_What is expected_
Transcribe the data that follows precisely, omitting nothing.

## start

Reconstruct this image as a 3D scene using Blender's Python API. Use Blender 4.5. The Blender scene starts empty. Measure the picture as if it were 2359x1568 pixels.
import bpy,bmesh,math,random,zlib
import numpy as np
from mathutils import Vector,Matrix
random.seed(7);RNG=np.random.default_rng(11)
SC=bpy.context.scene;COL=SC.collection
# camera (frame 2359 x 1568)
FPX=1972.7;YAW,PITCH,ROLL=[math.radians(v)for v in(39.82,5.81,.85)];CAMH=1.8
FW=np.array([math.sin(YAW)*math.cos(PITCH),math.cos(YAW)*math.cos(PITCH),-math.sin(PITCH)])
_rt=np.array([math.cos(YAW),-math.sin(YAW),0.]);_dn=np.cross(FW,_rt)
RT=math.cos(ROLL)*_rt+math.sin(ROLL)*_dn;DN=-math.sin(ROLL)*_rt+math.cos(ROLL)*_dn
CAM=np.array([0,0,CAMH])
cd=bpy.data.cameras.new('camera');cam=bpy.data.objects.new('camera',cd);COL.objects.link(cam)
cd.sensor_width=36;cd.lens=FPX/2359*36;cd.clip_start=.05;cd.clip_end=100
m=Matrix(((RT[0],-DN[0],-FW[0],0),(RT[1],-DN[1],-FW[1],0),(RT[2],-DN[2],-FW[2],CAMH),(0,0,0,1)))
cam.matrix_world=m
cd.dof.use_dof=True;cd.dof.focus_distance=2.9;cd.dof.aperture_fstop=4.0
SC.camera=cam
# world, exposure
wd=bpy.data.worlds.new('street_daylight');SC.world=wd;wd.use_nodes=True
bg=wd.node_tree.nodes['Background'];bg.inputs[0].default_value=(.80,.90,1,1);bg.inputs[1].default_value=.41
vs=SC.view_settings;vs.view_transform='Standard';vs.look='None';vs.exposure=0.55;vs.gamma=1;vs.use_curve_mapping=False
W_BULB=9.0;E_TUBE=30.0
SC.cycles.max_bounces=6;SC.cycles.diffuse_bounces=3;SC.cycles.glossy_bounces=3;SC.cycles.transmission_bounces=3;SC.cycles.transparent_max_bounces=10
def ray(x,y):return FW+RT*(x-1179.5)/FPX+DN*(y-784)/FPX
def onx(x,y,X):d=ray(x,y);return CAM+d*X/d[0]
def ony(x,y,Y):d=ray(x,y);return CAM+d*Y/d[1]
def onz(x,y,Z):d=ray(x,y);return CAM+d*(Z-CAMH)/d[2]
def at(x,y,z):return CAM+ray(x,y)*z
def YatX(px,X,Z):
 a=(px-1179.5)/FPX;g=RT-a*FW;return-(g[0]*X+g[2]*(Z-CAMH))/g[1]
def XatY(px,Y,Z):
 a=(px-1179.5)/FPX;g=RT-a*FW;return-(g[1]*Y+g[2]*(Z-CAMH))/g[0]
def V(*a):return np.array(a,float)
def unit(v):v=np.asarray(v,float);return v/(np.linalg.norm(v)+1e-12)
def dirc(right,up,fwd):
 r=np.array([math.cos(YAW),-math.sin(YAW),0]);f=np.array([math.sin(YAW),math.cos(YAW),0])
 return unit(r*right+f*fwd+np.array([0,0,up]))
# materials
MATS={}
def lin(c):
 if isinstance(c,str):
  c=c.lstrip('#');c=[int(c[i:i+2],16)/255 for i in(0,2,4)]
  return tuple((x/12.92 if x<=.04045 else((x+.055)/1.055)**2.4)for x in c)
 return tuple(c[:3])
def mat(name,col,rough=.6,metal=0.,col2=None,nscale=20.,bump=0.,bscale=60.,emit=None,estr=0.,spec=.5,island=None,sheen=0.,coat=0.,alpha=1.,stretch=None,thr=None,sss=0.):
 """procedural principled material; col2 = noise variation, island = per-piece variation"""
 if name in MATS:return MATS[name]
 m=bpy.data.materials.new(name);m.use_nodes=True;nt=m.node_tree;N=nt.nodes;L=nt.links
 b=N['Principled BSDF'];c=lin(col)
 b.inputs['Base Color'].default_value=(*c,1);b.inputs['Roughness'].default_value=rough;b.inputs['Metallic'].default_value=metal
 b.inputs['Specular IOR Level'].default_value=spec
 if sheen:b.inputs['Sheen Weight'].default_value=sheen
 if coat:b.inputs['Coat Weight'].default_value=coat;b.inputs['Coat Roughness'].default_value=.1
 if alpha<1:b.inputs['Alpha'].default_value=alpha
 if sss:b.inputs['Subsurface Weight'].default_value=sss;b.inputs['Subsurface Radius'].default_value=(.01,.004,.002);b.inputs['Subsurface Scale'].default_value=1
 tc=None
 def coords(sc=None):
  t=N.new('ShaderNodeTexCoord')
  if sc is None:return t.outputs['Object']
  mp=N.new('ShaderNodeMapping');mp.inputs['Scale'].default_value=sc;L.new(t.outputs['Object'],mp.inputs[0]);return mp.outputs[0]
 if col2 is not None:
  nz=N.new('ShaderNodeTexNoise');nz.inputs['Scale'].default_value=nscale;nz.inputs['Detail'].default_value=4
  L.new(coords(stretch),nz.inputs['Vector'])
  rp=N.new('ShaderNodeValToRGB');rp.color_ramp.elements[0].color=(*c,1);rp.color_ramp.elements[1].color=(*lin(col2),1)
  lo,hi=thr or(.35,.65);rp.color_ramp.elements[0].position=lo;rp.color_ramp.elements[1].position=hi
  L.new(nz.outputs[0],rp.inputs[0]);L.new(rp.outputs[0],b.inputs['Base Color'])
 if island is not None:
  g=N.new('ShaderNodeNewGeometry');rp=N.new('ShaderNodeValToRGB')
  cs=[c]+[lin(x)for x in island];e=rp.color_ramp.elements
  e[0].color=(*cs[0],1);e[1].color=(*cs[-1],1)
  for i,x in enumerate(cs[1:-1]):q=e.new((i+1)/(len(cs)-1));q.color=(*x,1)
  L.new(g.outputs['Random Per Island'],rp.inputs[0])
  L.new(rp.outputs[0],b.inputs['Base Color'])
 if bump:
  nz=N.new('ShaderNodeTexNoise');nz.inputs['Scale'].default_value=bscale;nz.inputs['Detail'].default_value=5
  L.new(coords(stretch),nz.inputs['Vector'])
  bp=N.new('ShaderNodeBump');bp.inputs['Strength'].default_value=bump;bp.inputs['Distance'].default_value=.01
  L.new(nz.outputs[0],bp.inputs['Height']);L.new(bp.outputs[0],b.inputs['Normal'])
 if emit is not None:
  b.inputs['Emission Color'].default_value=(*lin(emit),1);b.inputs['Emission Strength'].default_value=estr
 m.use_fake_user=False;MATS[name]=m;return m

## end

_Task result_
Reconstruct this image as a 3D scene using Blender's Python API. Use Blender 4.5. The Blender scene starts empty. Measure the picture as if it were 2359x1568 pixels.
import bpy,bmesh,math,random,zlib
import numpy as np
from mathutils import Vector,Matrix
random.seed(7);RNG=np.random.default_rng(11)
SC=bpy.context.scene;COL=SC.collection
# camera (frame 2359 x 1568)
FPX=1972.7;YAW,PITCH,ROLL=[math.radians(v)for v in(39.82,5.81,.85)];CAMH=1.8
FW=np.array([math.sin(YAW)*math.cos(PITCH),math.cos(YAW)*math.cos(PITCH),-math.sin(PITCH)])
_rt=np.array([math.cos(YAW),-math.sin(YAW),0.]);_dn=np.cross(FW,_rt)
RT=math.cos(ROLL)*_rt+math.sin(ROLL)*_dn;DN=-math.sin(ROLL)*_rt+math.cos(ROLL)*_dn
CAM=np.array([0,0,CAMH])
cd=bpy.data.cameras.new('camera');cam=bpy.data.objects.new('camera',cd);COL.objects.link(cam)
cd.sensor_width=36;cd.lens=FPX/2359*36;cd.clip_start=.05;cd.clip_end=100
m=Matrix(((RT[0],-DN[0],-FW[0],0),(RT[1],-DN[1],-FW[1],0),(RT[2],-DN[2],-FW[2],CAMH),(0,0,0,1)))
cam.matrix_world=m
cd.dof.use_dof=True;cd.dof.focus_distance=2.9;cd.dof.aperture_fstop=4.0
SC.camera=cam
# world, exposure
wd=bpy.data.worlds.new('street_daylight');SC.world=wd;wd.use_nodes=True
bg=wd.node_tree.nodes['Background'];bg.inputs[0].default_value=(.80,.90,1,1);bg.inputs[1].default_value=.41
vs=SC.view_settings;vs.view_transform='Standard';vs.look='None';vs.exposure=0.55;vs.gamma=1;vs.use_curve_mapping=False
W_BULB=9.0;E_TUBE=30.0
SC.cycles.max_bounces=6;SC.cycles.diffuse_bounces=3;SC.cycles.glossy_bounces=3;SC.cycles.transmission_bounces=3;SC.cycles.transparent_max_bounces=10
def ray(x,y):return FW+RT*(x-1179.5)/FPX+DN*(y-784)/FPX
def onx(x,y,X):d=ray(x,y);return CAM+d*X/d[0]
def ony(x,y,Y):d=ray(x,y);return CAM+d*Y/d[1]
def onz(x,y,Z):d=ray(x,y);return CAM+d*(Z-CAMH)/d[2]
def at(x,y,z):return CAM+ray(x,y)*z
def YatX(px,X,Z):
 a=(px-1179.5)/FPX;g=RT-a*FW;return-(g[0]*X+g[2]*(Z-CAMH))/g[1]
def XatY(px,Y,Z):
 a=(px-1179.5)/FPX;g=RT-a*FW;return-(g[1]*Y+g[2]*(Z-CAMH))/g[0]
def V(*a):return np.array(a,float)
def unit(v):v=np.asarray(v,float);return v/(np.linalg.norm(v)+1e-12)
def dirc(right,up,fwd):
 r=np.array([math.cos(YAW),-math.sin(YAW),0]);f=np.array([math.sin(YAW),math.cos(YAW),0])
 return unit(r*right+f*fwd+np.array([0,0,up]))
# materials
MATS={}
def lin(c):
 if isinstance(c,str):
  c=c.lstrip('#');c=[int(c[i:i+2],16)/255 for i in(0,2,4)]
  return tuple((x/12.92 if x<=.04045 else((x+.055)/1.055)**2.4)for x in c)
 return tuple(c[:3])
def mat(name,col,rough=.6,metal=0.,col2=None,nscale=20.,bump=0.,bscale=60.,emit=None,estr=0.,spec=.5,island=None,sheen=0.,coat=0.,alpha=1.,stretch=None,thr=None,sss=0.):
 """procedural principled material; col2 = noise variation, island = per-piece variation"""
 if name in MATS:return MATS[name]
 m=bpy.data.materials.new(name);m.use_nodes=True;nt=m.node_tree;N=nt.nodes;L=nt.links
 b=N['Principled BSDF'];c=lin(col)
 b.inputs['Base Color'].default_value=(*c,1);b.inputs['Roughness'].default_value=rough;b.inputs['Metallic'].default_value=metal
 b.inputs['Specular IOR Level'].default_value=spec
 if sheen:b.inputs['Sheen Weight'].default_value=sheen
 if coat:b.inputs['Coat Weight'].default_value=coat;b.inputs['Coat Roughness'].default_value=.1
 if alpha<1:b.inputs['Alpha'].default_value=alpha
 if sss:b.inputs['Subsurface Weight'].default_value=sss;b.inputs['Subsurface Radius'].default_value=(.01,.004,.002);b.inputs['Subsurface Scale'].default_value=1
 tc=None
 def coords(sc=None):
  t=N.new('ShaderNodeTexCoord')
  if sc is None:return t.outputs['Object']
  mp=N.new('ShaderNodeMapping');mp.inputs['Scale'].default_value=sc;L.new(t.outputs['Object'],mp.inputs[0]);return mp.outputs[0]
 if col2 is not None:
  nz=N.new('ShaderNodeTexNoise');nz.inputs['Scale'].default_value=nscale;nz.inputs['Detail'].default_value=4
  L.new(coords(stretch),nz.inputs['Vector'])
  rp=N.new('ShaderNodeValToRGB');rp.color_ramp.elements[0].color=(*c,1);rp.color_ramp.elements[1].color=(*lin(col2),1)
  lo,hi=thr or(.35,.65);rp.color_ramp.elements[0].position=lo;rp.color_ramp.elements[1].position=hi
  L.new(nz.outputs[0],rp.inputs[0]);L.new(rp.outputs[0],b.inputs['Base Color'])
 if island is not None:
  g=N.new('ShaderNodeNewGeometry');rp=N.new('ShaderNodeValToRGB')
  cs=[c]+[lin(x)for x in island];e=rp.color_ramp.elements
  e[0].color=(*cs[0],1);e[1].color=(*cs[-1],1)
  for i,x in enumerate(cs[1:-1]):q=e.new((i+1)/(len(cs)-1));q.color=(*x,1)
  L.new(g.outputs['Random Per Island'],rp.inputs[0])
  L.new(rp.outputs[0],b.inputs['Base Color'])
 if bump:
  nz=N.new('ShaderNodeTexNoise');nz.inputs['Scale'].default_value=bscale;nz.inputs['Detail'].default_value=5
  L.new(coords(stretch),nz.inputs['Vector'])
  bp=N.new('ShaderNodeBump');bp.inputs['Strength'].default_value=bump;bp.inputs['Distance'].default_value=.01
  L.new(nz.outputs[0],bp.inputs['Height']);L.new(bp.outputs[0],b.inputs['Normal'])
 if emit is not None:
  b.inputs['Emission Color'].default_value=(*lin(emit),1);b.inputs['Emission Strength'].default_value=estr
 m.use_fake_user=False;MATS[name]=m;return m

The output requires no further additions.